前野隆司 (2004) 脳はなぜ『心』を作ったのか ―「私」の謎を解く受動意識仮説 筑摩書房.

前野隆司 (2007) 錯覚する脳 ―「おいしい」も「痛い」も幻想だった.  筑摩書房.


 私は以前から前野隆司氏の「受動意識仮説」に親和性を持っていた。もともとロボット工学が専門であった前野氏は、哲学的な議論にいたずらに捉われることなく、科学者としての立場から意識についての歯切れのよい理論を展開する。彼の受動意識仮説はその名の通り、意識を徹底して受動的な存在としてとらえる。脳が勝手に行なっていることに対して、意識は自分が主体的に行っていると錯覚するというのが彼の主張だ。彼はクオリアがある、ない、という議論やいわゆるハードプロブレムをこうして迂回する。。クオリアという概念自体に、その存否で意見が分かれるような性質をもともと持っているのだとするスタンスといえるかもしれない。

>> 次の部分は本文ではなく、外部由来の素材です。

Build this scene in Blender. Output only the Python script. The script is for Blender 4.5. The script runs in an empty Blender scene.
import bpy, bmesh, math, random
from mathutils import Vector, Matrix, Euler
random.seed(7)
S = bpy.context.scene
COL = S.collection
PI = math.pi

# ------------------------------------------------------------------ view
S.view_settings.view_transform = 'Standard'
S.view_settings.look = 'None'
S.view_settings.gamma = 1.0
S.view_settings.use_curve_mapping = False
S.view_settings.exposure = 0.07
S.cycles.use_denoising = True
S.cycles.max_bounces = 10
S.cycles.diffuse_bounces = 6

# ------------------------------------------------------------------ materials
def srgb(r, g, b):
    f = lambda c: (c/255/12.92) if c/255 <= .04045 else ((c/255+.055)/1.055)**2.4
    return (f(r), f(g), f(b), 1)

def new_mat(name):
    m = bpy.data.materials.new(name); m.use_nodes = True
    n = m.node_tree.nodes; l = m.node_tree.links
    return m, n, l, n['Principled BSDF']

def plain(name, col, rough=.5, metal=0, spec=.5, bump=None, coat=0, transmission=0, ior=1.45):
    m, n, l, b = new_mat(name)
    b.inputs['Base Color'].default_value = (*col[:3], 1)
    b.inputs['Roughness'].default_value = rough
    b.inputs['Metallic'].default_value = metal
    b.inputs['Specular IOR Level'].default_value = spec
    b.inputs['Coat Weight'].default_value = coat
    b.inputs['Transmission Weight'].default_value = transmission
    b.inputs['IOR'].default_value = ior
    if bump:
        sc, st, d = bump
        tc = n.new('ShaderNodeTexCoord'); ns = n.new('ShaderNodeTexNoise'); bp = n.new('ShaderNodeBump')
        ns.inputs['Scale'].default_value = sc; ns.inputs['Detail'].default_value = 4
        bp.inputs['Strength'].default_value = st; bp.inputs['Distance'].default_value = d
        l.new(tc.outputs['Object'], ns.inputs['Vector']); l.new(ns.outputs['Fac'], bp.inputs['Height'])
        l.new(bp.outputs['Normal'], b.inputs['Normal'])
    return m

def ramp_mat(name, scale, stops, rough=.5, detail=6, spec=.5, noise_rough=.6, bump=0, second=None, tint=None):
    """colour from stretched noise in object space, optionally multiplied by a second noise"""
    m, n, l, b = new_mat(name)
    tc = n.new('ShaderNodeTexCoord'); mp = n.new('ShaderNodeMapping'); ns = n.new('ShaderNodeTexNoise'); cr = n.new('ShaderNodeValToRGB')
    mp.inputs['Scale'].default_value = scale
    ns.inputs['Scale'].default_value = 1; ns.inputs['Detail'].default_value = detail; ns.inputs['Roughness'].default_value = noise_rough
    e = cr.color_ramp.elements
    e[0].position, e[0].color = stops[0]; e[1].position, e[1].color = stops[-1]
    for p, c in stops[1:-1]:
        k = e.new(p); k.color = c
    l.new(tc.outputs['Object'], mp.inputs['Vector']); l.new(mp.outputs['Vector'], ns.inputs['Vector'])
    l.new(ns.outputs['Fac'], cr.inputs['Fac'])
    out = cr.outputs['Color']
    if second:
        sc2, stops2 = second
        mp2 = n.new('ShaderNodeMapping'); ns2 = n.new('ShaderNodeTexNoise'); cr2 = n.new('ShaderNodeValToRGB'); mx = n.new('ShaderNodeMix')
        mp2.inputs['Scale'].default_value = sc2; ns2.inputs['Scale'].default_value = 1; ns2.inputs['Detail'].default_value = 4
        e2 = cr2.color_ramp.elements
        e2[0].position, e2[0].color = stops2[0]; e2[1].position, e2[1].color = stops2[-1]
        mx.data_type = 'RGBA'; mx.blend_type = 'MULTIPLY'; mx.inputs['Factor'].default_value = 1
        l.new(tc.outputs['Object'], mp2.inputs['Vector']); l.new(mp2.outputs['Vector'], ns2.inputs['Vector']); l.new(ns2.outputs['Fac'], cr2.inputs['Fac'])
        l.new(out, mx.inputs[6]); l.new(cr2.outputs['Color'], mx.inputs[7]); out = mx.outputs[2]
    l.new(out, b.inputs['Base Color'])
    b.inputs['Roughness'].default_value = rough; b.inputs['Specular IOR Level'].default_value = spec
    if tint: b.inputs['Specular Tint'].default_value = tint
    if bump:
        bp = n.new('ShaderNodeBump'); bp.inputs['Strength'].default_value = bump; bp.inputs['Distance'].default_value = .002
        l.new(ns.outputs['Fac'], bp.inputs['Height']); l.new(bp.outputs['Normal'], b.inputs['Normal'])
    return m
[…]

  かなり駆け足で前野氏の考えをまとめてみたが、もう少し詳しく彼の主張を追ってみよう。 前野氏は言う。

「意識とは、あたかも心というものがリアルに存在するかのように脳が私たちに思わせている、『幻想』または『錯覚』のようなものでしかない」(2007, p.20)。そしてその錯覚には主体性や能動性の感覚も含まれると考える。少し長いが、もう1か所引用する。

「機能的な『意識』は、『無意識』下の処理を能動的にバインディングし統合するためのシステムではなく、すでに『無意識』下で統合された結果を体験しエピソード記憶に流し込むための、追従的なシステムに過ぎない。したがって『自由意志』であるかのように体験される意図や意思決定も、実は『意識』がはじめに行うのではない。」

この前野氏の立場は徹底して「物理主義的」であるが、その議論の流れでクオリアの存在の生物学的な意義についても強調している所が興味深い。